| YOUR GOAL |
Using the listing below, please gather every line containing the word "wide".

| PROVIDED MATERIAL |
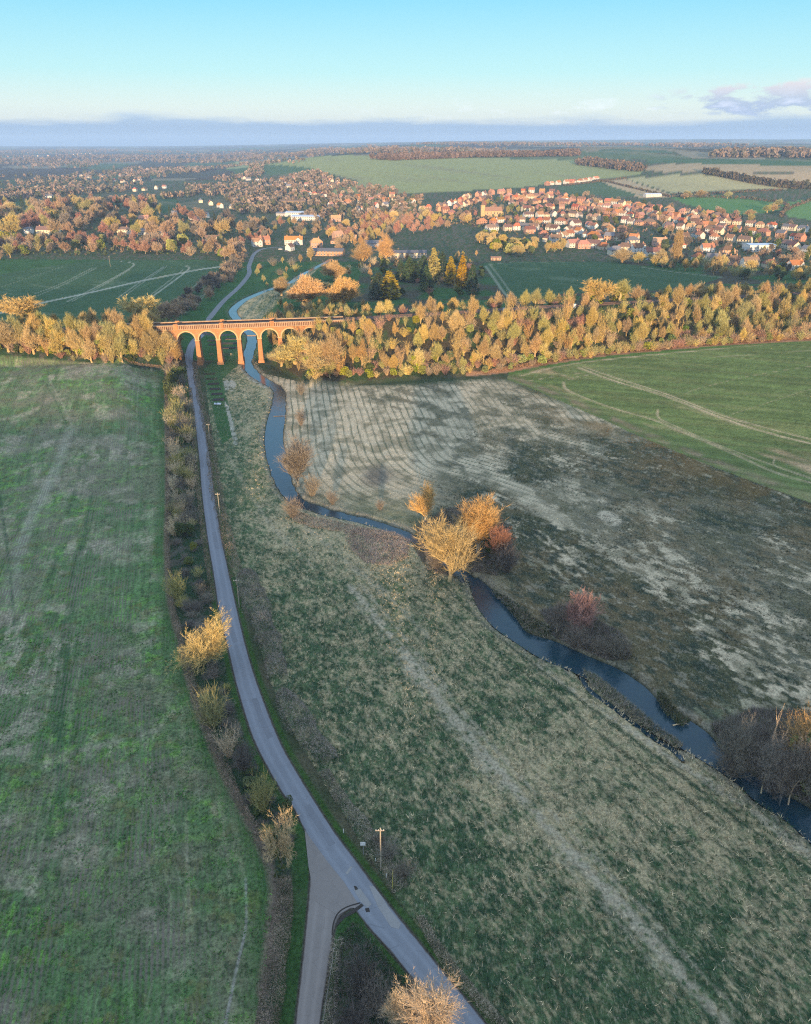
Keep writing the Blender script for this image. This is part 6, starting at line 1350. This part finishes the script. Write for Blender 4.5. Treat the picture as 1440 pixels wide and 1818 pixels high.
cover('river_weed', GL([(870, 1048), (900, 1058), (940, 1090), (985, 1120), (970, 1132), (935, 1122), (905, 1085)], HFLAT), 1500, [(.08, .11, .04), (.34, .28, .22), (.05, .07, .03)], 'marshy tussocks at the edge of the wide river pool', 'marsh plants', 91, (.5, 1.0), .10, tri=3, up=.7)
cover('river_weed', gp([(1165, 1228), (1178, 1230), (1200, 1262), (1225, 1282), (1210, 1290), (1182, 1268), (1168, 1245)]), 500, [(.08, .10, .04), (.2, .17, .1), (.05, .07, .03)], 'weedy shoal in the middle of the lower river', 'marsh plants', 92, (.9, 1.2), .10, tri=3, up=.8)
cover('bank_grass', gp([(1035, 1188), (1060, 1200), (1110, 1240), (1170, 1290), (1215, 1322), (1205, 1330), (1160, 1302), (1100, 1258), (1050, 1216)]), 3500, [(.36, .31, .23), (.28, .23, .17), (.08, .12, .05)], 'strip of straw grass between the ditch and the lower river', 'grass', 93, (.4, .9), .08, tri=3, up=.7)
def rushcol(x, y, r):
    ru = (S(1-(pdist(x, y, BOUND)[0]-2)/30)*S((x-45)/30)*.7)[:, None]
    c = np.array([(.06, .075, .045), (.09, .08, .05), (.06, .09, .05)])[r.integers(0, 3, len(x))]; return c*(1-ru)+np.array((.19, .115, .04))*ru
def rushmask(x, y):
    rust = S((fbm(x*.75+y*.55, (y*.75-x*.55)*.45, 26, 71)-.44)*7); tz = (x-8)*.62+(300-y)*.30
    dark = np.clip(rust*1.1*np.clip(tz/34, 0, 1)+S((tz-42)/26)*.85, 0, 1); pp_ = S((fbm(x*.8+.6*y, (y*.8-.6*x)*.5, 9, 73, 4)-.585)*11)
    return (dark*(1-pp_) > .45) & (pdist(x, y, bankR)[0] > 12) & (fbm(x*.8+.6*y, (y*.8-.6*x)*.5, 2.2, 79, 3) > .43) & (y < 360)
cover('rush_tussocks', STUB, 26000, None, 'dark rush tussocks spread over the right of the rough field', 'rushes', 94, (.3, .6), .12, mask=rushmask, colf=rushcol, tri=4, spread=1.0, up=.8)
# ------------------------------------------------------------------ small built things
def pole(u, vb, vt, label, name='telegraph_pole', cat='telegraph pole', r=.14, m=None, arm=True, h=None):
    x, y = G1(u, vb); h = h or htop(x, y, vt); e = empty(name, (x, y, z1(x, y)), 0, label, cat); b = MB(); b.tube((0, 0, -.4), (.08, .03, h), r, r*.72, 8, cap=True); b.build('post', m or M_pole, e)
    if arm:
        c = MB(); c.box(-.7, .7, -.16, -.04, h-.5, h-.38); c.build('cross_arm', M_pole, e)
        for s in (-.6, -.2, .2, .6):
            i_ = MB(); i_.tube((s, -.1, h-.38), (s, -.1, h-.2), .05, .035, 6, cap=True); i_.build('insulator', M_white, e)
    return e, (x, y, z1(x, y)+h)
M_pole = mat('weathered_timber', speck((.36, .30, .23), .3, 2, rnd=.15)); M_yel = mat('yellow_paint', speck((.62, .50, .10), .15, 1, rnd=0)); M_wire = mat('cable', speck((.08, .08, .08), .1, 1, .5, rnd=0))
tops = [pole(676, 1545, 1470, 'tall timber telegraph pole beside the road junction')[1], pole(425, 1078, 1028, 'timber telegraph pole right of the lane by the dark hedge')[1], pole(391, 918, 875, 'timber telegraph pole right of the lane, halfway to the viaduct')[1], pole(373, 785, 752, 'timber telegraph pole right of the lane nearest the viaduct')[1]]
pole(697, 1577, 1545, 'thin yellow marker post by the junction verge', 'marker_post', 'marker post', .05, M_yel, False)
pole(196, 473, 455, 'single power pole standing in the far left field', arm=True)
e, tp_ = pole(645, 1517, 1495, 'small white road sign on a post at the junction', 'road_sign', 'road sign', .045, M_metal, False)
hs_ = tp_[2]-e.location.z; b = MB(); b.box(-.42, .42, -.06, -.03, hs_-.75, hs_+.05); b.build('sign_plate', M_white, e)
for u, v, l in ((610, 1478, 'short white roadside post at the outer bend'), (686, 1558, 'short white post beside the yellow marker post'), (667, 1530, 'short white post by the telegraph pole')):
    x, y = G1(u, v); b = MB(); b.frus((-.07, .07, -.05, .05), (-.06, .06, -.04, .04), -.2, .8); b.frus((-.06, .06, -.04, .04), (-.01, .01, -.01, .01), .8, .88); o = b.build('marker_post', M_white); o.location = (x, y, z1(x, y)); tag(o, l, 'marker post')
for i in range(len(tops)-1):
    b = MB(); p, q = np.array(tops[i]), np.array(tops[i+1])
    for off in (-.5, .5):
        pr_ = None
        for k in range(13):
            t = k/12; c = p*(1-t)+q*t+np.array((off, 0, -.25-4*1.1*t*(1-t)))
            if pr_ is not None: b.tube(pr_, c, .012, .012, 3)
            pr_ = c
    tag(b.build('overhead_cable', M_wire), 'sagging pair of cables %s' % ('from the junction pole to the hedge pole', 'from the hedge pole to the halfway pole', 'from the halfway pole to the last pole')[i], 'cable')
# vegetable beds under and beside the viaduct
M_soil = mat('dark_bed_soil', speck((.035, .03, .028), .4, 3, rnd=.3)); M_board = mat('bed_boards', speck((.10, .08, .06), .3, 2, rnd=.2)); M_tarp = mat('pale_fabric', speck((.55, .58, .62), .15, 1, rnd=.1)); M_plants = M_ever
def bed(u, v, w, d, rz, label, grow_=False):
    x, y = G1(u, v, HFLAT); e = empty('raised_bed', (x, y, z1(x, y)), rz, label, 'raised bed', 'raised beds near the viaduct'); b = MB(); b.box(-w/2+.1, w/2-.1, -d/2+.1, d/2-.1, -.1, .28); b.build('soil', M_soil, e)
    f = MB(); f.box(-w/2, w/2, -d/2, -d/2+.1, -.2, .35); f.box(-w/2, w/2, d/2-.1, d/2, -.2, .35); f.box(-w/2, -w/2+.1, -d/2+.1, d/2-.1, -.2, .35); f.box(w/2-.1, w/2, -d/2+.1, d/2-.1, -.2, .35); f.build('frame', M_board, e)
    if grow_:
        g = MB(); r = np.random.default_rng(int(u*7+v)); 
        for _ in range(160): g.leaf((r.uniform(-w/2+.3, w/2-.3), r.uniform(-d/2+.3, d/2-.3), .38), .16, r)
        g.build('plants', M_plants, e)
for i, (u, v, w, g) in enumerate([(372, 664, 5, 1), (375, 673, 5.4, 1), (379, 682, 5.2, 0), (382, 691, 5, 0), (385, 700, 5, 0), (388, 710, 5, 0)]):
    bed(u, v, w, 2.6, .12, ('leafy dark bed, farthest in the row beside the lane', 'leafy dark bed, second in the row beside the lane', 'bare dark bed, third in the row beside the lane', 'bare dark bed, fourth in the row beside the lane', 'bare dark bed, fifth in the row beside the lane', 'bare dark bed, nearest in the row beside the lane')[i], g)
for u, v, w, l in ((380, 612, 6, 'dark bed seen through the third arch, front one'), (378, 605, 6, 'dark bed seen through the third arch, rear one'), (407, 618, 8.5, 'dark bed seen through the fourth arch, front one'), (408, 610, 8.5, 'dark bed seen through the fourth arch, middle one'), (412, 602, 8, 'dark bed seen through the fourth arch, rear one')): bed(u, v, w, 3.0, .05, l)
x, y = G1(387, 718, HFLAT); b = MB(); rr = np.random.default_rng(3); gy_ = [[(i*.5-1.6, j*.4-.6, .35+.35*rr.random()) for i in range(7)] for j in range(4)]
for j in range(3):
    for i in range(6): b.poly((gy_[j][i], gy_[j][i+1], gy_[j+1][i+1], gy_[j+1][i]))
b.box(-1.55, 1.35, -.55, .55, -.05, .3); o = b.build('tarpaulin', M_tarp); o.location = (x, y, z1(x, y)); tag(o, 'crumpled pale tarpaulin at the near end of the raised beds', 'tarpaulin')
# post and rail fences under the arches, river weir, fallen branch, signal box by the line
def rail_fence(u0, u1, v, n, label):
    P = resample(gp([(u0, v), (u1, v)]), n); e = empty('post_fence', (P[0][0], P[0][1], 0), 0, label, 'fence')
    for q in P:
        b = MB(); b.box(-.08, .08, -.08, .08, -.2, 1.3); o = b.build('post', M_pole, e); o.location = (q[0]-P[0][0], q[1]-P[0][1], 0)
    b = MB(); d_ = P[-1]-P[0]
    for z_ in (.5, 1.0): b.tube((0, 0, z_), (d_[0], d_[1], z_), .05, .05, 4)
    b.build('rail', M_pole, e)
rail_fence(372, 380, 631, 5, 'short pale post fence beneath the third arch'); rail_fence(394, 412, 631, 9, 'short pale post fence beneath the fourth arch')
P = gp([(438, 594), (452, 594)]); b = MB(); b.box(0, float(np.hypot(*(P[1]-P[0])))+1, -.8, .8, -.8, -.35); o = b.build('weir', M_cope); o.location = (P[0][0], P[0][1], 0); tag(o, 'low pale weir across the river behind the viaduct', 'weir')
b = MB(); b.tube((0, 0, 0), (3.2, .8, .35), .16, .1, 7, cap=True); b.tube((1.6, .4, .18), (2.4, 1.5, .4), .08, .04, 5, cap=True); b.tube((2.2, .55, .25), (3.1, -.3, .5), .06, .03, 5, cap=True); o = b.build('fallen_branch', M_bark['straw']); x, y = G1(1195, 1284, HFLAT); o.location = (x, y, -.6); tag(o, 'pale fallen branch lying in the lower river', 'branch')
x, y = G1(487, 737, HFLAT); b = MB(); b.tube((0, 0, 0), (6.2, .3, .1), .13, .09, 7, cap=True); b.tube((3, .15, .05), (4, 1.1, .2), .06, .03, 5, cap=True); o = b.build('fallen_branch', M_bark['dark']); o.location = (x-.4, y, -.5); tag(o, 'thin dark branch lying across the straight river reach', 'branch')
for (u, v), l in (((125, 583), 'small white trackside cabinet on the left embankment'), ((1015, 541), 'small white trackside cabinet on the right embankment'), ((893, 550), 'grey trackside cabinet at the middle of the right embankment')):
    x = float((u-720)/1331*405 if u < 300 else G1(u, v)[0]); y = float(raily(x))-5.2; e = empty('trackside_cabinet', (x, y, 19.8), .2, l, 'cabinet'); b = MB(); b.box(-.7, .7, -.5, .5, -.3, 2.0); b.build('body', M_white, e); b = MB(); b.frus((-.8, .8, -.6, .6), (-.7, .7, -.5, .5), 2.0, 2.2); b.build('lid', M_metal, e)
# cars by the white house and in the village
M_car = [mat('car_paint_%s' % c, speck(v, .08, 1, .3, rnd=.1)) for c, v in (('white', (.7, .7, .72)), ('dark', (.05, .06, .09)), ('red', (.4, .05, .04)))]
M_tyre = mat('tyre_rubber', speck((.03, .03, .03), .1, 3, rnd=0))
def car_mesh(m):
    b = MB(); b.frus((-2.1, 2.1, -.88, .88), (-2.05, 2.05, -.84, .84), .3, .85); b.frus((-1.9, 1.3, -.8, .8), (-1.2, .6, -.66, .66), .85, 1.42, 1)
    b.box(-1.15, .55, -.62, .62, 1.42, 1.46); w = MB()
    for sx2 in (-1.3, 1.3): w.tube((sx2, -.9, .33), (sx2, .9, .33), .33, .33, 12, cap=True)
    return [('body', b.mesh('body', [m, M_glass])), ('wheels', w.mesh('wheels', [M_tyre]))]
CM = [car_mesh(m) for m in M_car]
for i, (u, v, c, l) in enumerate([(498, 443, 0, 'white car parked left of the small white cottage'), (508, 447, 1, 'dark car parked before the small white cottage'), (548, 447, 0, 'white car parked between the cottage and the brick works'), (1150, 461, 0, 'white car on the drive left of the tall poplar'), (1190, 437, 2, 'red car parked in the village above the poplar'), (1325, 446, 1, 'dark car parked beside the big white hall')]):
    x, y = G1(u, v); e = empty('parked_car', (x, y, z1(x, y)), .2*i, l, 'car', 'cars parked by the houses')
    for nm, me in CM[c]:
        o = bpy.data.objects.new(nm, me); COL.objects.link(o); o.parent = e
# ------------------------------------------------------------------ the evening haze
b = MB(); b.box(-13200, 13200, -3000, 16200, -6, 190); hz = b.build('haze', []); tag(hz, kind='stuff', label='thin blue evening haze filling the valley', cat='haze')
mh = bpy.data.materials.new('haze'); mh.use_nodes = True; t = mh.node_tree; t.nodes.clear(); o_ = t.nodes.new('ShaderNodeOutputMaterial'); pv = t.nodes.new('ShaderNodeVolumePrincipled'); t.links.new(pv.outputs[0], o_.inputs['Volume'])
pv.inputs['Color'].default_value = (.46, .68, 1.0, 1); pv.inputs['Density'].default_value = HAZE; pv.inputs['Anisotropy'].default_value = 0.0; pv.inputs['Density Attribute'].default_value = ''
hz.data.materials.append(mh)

| WRITTEN RESPONSE |
Keep writing the Blender script for this image. This is part 6, starting at line 1350. This part finishes the script. Write for Blender 4.5. Treat the picture as 1440 pixels wide and 1818 pixels high.
cover('river_weed', GL([(870, 1048), (900, 1058), (940, 1090), (985, 1120), (970, 1132), (935, 1122), (905, 1085)], HFLAT), 1500, [(.08, .11, .04), (.34, .28, .22), (.05, .07, .03)], 'marshy tussocks at the edge of the wide river pool', 'marsh plants', 91, (.5, 1.0), .10, tri=3, up=.7)